Spectral index image of the radio halo in the cluster Abell 520, which hosts the famous bow shock

¹ Dipartimento di Fisica e Astronomia, Università di Bologna, via Ranzani 1, 40127 Bologna, Italy
e-mail: vvacca@ira.inaf.it
² INAF – Istituto di Radioastronomia, via Gobetti 101, 40129 Bologna, Italy
³ INAF – Osservatorio Astronomico di Cagliari, via della Scienza 5, 09047 Selargius (CA), Italy
⁴ National Radio Astronomy Observatory, Socorro, NM 87801, USA
⁵ Naval Research Laboratory Remote Sensing Division, Code 7213 4555 Overlook Ave SW, Washington, DC 20375, USA

Received: 19 August 2013
Accepted: 10 October 2013

Abstract

Context. Synchrotron-radio emission has been detected from an increasing number of galaxy clusters. Spectral index images are a powerful tool for investigating the origin and nature of these sources, and their connection with the dynamical state of the cluster.

Aims.

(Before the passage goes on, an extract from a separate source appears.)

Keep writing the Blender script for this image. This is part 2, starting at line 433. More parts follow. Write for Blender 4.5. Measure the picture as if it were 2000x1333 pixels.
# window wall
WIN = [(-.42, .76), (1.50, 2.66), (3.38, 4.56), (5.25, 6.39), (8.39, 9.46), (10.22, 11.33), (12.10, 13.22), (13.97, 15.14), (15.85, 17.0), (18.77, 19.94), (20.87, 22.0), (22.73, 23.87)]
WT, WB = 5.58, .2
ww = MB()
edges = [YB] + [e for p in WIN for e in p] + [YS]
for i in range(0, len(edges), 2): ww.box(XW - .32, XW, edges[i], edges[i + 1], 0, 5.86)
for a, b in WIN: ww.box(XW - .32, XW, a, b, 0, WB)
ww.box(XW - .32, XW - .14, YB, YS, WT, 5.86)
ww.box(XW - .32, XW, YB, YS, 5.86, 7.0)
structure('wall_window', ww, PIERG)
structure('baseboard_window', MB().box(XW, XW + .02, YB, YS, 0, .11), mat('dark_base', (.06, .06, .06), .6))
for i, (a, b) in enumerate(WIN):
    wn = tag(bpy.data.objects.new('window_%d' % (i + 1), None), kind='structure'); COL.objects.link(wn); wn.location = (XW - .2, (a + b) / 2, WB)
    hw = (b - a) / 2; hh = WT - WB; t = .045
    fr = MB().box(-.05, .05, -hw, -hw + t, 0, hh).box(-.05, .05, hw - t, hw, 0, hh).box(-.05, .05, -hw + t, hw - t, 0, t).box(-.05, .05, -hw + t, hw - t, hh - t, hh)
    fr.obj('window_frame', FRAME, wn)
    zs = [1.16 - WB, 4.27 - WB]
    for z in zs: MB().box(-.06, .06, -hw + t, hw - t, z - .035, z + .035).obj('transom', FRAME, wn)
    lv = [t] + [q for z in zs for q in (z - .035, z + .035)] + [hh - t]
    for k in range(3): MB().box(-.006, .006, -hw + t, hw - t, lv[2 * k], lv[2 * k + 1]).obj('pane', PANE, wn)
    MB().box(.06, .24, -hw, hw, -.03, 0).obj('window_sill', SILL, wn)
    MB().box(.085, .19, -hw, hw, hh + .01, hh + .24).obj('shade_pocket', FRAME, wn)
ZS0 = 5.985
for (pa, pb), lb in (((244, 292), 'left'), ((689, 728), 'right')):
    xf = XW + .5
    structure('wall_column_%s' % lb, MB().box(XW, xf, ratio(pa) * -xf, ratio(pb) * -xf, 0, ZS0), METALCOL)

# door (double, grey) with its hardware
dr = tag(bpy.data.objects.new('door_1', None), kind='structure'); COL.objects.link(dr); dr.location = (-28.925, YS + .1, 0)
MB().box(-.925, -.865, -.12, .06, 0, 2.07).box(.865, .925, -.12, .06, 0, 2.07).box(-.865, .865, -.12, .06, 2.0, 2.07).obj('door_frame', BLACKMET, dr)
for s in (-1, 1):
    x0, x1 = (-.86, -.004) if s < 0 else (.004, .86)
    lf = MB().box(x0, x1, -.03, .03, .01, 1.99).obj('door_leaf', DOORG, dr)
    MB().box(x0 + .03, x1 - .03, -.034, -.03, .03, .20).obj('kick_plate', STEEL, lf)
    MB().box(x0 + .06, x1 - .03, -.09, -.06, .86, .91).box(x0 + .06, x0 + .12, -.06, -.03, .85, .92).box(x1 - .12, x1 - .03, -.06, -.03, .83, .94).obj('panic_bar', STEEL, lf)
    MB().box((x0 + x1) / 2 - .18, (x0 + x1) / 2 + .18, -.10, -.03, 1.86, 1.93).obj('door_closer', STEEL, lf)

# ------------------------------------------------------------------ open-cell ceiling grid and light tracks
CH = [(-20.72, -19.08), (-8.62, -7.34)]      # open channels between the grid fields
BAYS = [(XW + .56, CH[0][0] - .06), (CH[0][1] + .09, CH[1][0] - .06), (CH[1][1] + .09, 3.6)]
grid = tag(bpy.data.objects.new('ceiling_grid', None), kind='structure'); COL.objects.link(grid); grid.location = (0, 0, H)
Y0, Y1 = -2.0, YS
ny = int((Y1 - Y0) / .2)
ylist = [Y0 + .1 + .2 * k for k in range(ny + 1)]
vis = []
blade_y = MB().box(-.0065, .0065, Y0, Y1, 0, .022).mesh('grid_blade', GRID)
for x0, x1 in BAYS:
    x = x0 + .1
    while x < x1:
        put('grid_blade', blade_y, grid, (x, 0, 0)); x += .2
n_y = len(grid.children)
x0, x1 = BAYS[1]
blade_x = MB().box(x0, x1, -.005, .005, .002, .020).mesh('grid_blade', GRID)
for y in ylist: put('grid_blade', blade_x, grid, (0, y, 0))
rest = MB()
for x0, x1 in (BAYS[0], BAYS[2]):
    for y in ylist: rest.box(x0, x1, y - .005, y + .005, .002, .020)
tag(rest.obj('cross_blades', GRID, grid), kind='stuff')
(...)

The aim of this work is to investigate the spectral index distribution of the radio halo in the galaxy cluster A520, known to be a complex system from an optical, radio, and X-ray point of view.

Methods. We present deep Very Large Array observations in total intensity at 325 and 1400  MHz. We produced and analyzed spectral index images of the radio halo in this frequency range at a resolution of 39′′ and 60′′ and determined possible correlations with the thermal properties of the cluster.

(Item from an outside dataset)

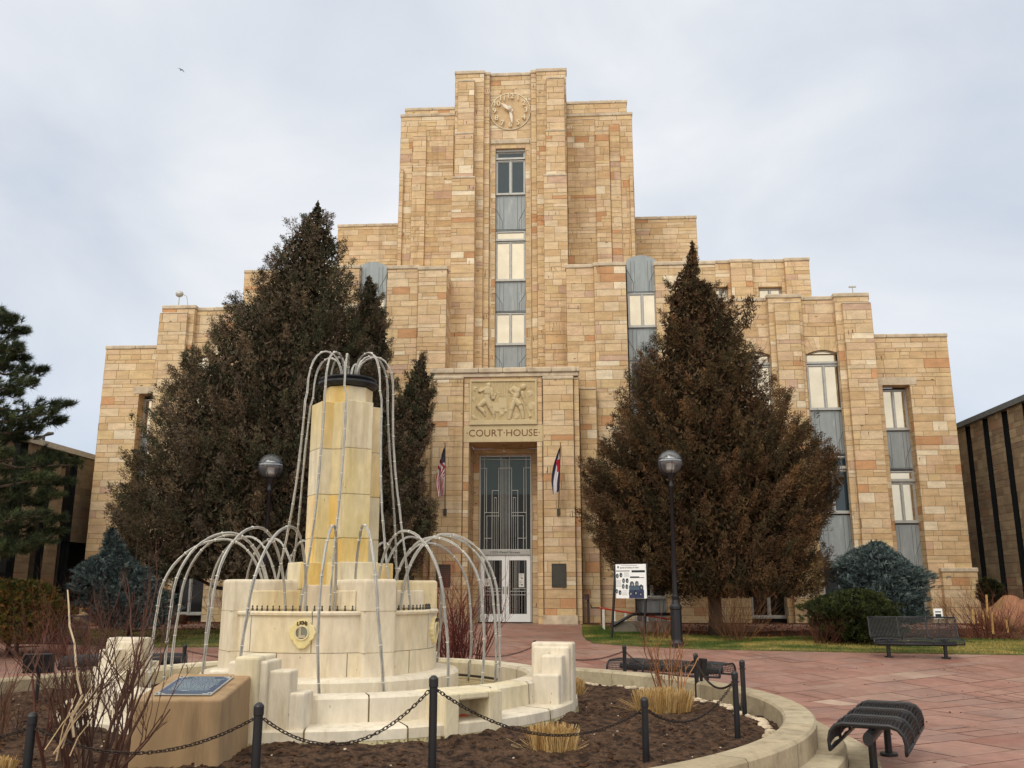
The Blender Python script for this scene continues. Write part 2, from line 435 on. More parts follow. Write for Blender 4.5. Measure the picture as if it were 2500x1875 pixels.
def spandrel(u0, u1, z0, z1, d, arch=0):
    p = MB(); w = u1-u0; h = z1-z0
    n = 8
    if arch:
        ps = [(u0, z0), (u1, z0)]+[(u1-w*k/n, z1-arch*(1-math.cos((k/n-.5)*math.pi*.9))*1.2) for k in range(n+1)]
    else: ps = [(u0, z0), (u1, z0), (u1, z1), (u0, z1)]
    Mx = Matrix(((1, 0, 0, 0), (0, 0, 1, 0), (0, 1, 0, 0), (0, 0, 0, 1)))
    p.prism([(a, b) for a, b in ps], d-.05, d, M=Mx)
    o = p.build('spandrel_panel', M['panel'], court)
    g = MB()
    for a in (.14, .27, .73, .86): g.box(u0+w*a-.006, u0+w*a+.006, d-.056, d-.05, z0+.03, z1-.05-arch)
    for s in (0, 1):
        e = u0+w*s; q = 1 if s == 0 else -1
        g.tube([(e, d-.055, z0+h*.62), (e+q*w*.22, d-.055, z0+h*.28), (e+q*w*.22, d-.055, z0+.03)], .008, 4)
    g.tube([(u0+.02, d-.055, z0+.04), (u1-.02, d-.055, z0+.04)], .012, 4)
    g.build('seam', M['groove'], o)  # strips stand proud; their dark grey paints in the shade of grooves
    return o
def bay(pl, pr, pref, d, segs, arch0=0):
    """segs: (py_top, py_bottom, kind)"""
    u0 = F(pl, pref, d)[0]; u1 = F(pr, pref, d)[0]; pc = (pl+pr)/2
    bk = MB()
    zt = F(pc, segs[0][0], d)[1]
    bk.quad((u0-.04, d+.06, -.4), (u1+.04, d+.06, -.4), (u1+.04, d+.06, zt-.3), (u0-.04, d+.06, zt-.3))
    bk.build('bay_backing', M['recess'], court)
    for s in segs:
        z1, z0 = F(pc, s[0], d)[1], F(pc, s[1], d)[1]
        k = s[2]
        if k == 'panel': spandrel(u0, u1, z0, z1, d, s[3] if len(s) > 3 else 0)
        elif k == 'win': window(u0, u1, z0, z1, d, s[3] if len(s) > 3 else 'g_cream', kinds=s[4] if len(s) > 4 else None)
        elif k == 'transom': window(u0, u1, z0, z1, d, s[3] if len(s) > 3 else 'g_cream', mull=0, name='transom')
        elif k == 'arch':
            n = 10; w = u1-u0; rise = s[3]
            pts = [(u0+w*i/n, z1-rise*(1-math.sin(math.pi*(.5+(i/n-.5)*.86)))/(1-math.sin(math.pi*.07))) for i in range(n+1)]
            Mx = Matrix(((1, 0, 0, 0), (0, 0, 1, 0), (0, 1, 0, 0), (0, 0, 0, 1)))
            p = MB(); p.prism([(u0+.05, z0+.05), (u1-.05, z0+.05)]+[(min(max(a, u0+.05), u1-.05), b-.05) for a, b in pts[::-1]], d-.03, d-.015, M=Mx)
            f = MB(); f.box(u0, u1, d-.08, d, z0-.03, z0+.05); f.tube([(a, d-.04, b-.03) for a, b in pts], .035, 4)
            f.box(u0, u0+.05, d-.07, d, z0+.05, pts[0][1]); f.box(u1-.05, u1, d-.07, d, z0+.05, pts[0][1])
            o = f.build('arched_transom', M['frame'], court); p.build('pane', M['g_cream'], o)
    return u0, u1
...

Results. We found an integrated radio-halo spectral index α₃₂₅¹⁴⁰⁰ ~ 1.12. No strong radial steepening is present and the spectral index distribution is intrinsically complex with fluctuations only partially due to measurement errors. The radio-halo-integrated spectral index and the cluster temperature follow the general trend observed in other galaxy clusters, although a strong point-to-point correlation between the spectral index and the thermal gas temperature has not been observed.

Conclusions. The complex morphology in the spectral index image of the radio halo in A520 agrees with the primary models for radio-halo formation. The flatness of the radial profile suggests that the merger is still ongoing and is uniformly and continuously (re-) accelerating the population of relativistic electrons responsible of the radio emission even at large (~1 Mpc) distances from the cluster center.